EWS fallout: Centre may face clamour for quota beyond 50% | India News – Times of India

While the majority judgment is widely interpreted as having upended the quota ceiling that was till now held as inviolable, a careful reading shows that it has confined the 50% limit to quotas for SCs/STs/OBCs, while terming the EWS as beyond its pale. However, it has also termed the halfway limit as “not inflexible”, while discussing various Supreme Court orders, led by the landmark Indra Sawhney judgment, where judges have individually argued that the limit can be breached in “extraordinary situations”.
The impression post-EWS judgment is that the 50% bar can be crossed, but with a higher threshold. Shashank Ratnoo, an advocate specialising in reservation matters who also argued the EWS case, said, “A breach of 50% can be legitimised through a constitutional amendment under the rubric of extraordinary situation/circumstances.”
If states start petitioning the Centre for constitutional amendments to firewall their quota laws, the government would face a tough choice — a refusal would risk political costs in the form of antagonising interested social groups, while acceding to states’ pleas would not be easy as it would take quotas to unprecedented levels and seriously shrink the open category seats in jobs and education.
Within a week of the EWS judgment, several states have moved swiftly to increase local quotas. Bihar chief minister Nitish Kumar has demanded that the Centre remove the 50% ceiling while Jharkhand has raised the total state reservations to 77% by increasing the quantum for SCs/STs/OBCs.

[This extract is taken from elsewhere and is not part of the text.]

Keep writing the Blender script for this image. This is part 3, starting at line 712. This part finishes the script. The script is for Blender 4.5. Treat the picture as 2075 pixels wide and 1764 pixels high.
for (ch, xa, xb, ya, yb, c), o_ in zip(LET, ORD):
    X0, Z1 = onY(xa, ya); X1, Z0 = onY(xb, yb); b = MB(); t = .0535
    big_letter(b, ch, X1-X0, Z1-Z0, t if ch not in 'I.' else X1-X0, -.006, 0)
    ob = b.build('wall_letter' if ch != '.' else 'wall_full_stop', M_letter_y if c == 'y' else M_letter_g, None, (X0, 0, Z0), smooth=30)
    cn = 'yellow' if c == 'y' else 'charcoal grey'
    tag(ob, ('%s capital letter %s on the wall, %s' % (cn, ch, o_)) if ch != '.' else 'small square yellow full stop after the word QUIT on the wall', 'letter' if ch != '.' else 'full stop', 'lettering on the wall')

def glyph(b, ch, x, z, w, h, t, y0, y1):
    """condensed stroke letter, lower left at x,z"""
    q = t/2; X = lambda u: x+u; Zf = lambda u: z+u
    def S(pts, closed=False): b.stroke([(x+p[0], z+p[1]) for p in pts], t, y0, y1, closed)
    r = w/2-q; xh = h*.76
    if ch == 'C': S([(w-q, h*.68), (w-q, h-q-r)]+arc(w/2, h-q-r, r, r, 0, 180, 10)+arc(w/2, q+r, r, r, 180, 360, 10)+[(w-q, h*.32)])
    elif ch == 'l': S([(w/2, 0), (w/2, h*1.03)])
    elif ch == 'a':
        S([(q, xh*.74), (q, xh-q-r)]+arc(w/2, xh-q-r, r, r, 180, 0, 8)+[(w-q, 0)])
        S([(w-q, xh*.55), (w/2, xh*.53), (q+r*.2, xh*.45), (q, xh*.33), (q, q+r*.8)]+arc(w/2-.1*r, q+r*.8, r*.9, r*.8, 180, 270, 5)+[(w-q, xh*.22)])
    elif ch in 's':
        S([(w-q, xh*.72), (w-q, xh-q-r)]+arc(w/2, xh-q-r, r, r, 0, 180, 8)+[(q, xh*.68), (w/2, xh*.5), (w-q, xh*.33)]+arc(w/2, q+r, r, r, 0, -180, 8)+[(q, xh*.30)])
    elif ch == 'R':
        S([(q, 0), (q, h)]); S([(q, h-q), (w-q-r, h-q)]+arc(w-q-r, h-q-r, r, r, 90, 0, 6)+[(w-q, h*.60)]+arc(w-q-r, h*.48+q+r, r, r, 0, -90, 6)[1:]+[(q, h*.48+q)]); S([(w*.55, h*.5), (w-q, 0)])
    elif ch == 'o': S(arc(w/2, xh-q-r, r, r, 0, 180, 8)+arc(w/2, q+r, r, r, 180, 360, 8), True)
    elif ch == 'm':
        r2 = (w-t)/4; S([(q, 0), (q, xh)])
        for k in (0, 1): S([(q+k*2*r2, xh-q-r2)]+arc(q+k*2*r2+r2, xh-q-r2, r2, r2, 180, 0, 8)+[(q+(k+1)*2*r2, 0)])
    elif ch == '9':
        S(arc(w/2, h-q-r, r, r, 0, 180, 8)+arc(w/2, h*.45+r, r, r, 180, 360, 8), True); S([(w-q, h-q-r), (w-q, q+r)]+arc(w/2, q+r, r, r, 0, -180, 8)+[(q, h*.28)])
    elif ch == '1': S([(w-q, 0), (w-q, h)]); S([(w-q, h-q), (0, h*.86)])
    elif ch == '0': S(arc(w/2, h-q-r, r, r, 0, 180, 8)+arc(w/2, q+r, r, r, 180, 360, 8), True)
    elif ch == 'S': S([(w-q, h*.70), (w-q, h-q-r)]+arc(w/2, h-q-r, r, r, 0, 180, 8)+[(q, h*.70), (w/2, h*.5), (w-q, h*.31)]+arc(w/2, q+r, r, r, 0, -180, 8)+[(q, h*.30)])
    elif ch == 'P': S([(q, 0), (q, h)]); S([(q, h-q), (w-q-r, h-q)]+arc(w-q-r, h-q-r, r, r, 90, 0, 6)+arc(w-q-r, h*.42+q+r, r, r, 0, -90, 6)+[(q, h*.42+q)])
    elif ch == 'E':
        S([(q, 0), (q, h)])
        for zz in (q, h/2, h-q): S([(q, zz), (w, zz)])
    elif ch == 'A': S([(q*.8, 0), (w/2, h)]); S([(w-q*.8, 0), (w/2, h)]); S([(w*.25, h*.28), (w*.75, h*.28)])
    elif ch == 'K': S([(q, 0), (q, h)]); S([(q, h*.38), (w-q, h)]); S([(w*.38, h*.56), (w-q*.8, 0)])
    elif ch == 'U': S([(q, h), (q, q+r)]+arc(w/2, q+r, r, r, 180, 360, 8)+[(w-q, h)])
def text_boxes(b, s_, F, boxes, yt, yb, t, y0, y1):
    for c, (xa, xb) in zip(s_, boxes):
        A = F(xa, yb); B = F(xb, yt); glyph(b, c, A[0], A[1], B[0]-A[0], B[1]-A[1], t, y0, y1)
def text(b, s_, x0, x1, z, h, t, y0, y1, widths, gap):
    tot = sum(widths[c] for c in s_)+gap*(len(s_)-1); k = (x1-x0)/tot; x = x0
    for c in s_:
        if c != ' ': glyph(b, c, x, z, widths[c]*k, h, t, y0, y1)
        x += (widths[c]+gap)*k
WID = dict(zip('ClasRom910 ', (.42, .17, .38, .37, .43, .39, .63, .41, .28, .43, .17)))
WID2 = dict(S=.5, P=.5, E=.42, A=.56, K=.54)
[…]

On Sunday, two constituents of the ruling seven-party Mahagathbandhan in Bihar asked CM Nitish Kumar to bring a legislation in the assembly session, starting November 23, to raise the total reservation to 77% from the existing 50%. A demand has also been raised in Rajasthan that OBC quota should be increased from 21% to 27%.
Also, Rajasthan and Maharashtra have had their legal struggles against special measures adopted for Gujjar and Maratha communities.
The fresh spurt in quota initiatives in the wake of the EWS judgment is reminiscent of how states went on an overdrive after the EWS quotas were instituted by Modi government in January 2019. As reported by TOI on March 9, 2019, Madhya Pradesh and Rajasthan introduced the EWS reservations, and as they took the reservations beyond 50%, they used its cover to introduce separate legislations for caste quotas – while Rajasthan gave 5% reservation to Gujjar and four other castes, MP raised its OBC quota from 14% to 27%. In both cases, the total reservation went up to 64% and 70%, respectively, but later ran into a judicial blockade.